Nella vicenda del capo anarchico, per esempio, grazie all’iniziativa di massimi dirigenti come Andrea Orlando, ex ministro della Giustizia, il Pd è parso chiedere un allentamento, o addirittura l’eliminazione del regime di carcere duro per il detenuto. Intendiamoci: sarebbe legittimo e forse perfino utile che una forza di opposizione si ergesse in difesa delle libertà costituzionalmente garantite, che valgono per tutti. Ma il Pd non ha fatto questo.
Non ha chiesto l’abolizione del 41 bis per tutti, mafiosi compresi. Ha lasciato solo capire che sarebbe bene toglierlo a Cospito. Forse perché è un anarchico e non un camorrista? Forse perché a differenza dei capi di Cosa Nostra sta facendo uno sciopero della fame? Il colpo basso sferrato in aula dai Fratelli d’Italia è stato giustamente condannato: non si può davvero accusare il Pd, il partito degli eredi di Pio La Torre, di intendersela con i mafiosi. Ma l’ambiguità del messaggio uscito da quella visita in carcere, che certo non era fatta agli «ultimi» ma anzi a una qualificata rappresentanza dei primi delinquenti d’Italia, ha in ogni caso regalato un «momento Thatcher» a Giorgia Meloni alla vigilia delle elezioni regionali, consentendole di presentarsi come la sentinella di «legge e ordine».
Il caso Sanremo, per fortuna, è meno grave e se così si può dire più triviale. Ma forse lì la sinistra ha mostrato con ancor maggior ingenuità dove può condurla il «vuoto di idee» di cui l’accusa in un recente pamphlet Aldo Schiavone, rispettato intellettuale di quella parte politica. Il tentativo cioè di ovviare alla fine dell’età del lavoro e di conseguenza del socialismo, i due grandi fatti prodotti dalla svolta del tecno-capitalismo, ricorrendo a una serie di «piccoli sotterfugi», di espedienti per rimanere a galla: «Se la lotta di classe è finita, bisogna allora cambiare la classe cui appoggiarsi, non più gli operai ma gli emarginati, i senza lavoro, gli sfruttati, gli immigrati di ultima generazione… oppure sostituire il genere alla classe, oppure ancora mettere i cosiddetti diritti di libertà al posto dei diritti sociali, e così via».
Ognuno di questi «brandelli del nuovo mondo» merita ovviamente l’attenzione e il favore della sinistra. Ma nessuno di loro può sostituire l’utopia del socialismo, diventare un nuovo sol dell’avvenire, se non è sorretto da un pensiero, da un progetto di cambiamento che unifichi l’universo frammentato dei nuovi lavori fornendogli un cemento ideale, un consenso di massa e le armi della lotta politica.

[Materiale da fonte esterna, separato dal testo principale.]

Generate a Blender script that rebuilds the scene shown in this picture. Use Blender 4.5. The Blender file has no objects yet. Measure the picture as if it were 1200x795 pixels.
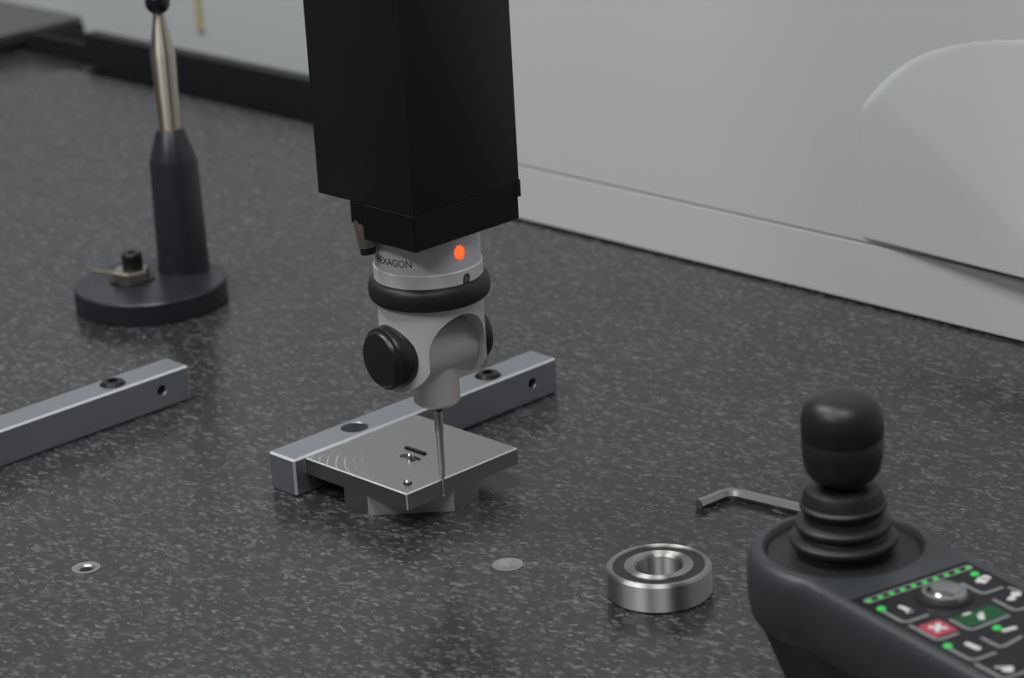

Entusiasmarsi allora per le «trasgressioni» della kermesse canora, per quanto dirette contro la destra, non riempie di «principi» il vuoto lasciato dalla lotta di classe. E anzi rischia di aggrovigliare la matassa delle contraddizioni. Mi domando, per esempio, da che parte uno di sinistra dovrebbe stare nelle discussioni domestiche che pare si siano aperte in casa Ferragnez, tra il «femminismo» di Chiara, declamato in un monologo, e il «fluidismo» del marito, esibito in un ormai celebre bacio. Per usare la felice metafora di Tommaso Labate, che l’ha scritto sul Corriere, il salto da Rosa Luxembourg a Rosa Chemical è esattamente il cuore del problema di fronte alla sinistra.
Per questo, purtroppo per il Pd, ha ragione il suo segretario uscente, Enrico Letta, quando rileva che Giorgia Meloni è forte di un progetto politico chiaro. E oggi certamente più popolare, aggiungiamo noi; cioè più in sintonia con la maggioranza degli italiani. Protestare contro chi rileva questo fatto, per altro confermato di recente e per due volte dall’elettorato, sostenere che dopo cinque mesi questo possa già essere definito «il peggior governo di sempre», può servire solo a esorcizzare la realtà. Ma costruisce l’avversario migliore, quasi su misura, per la destra al governo.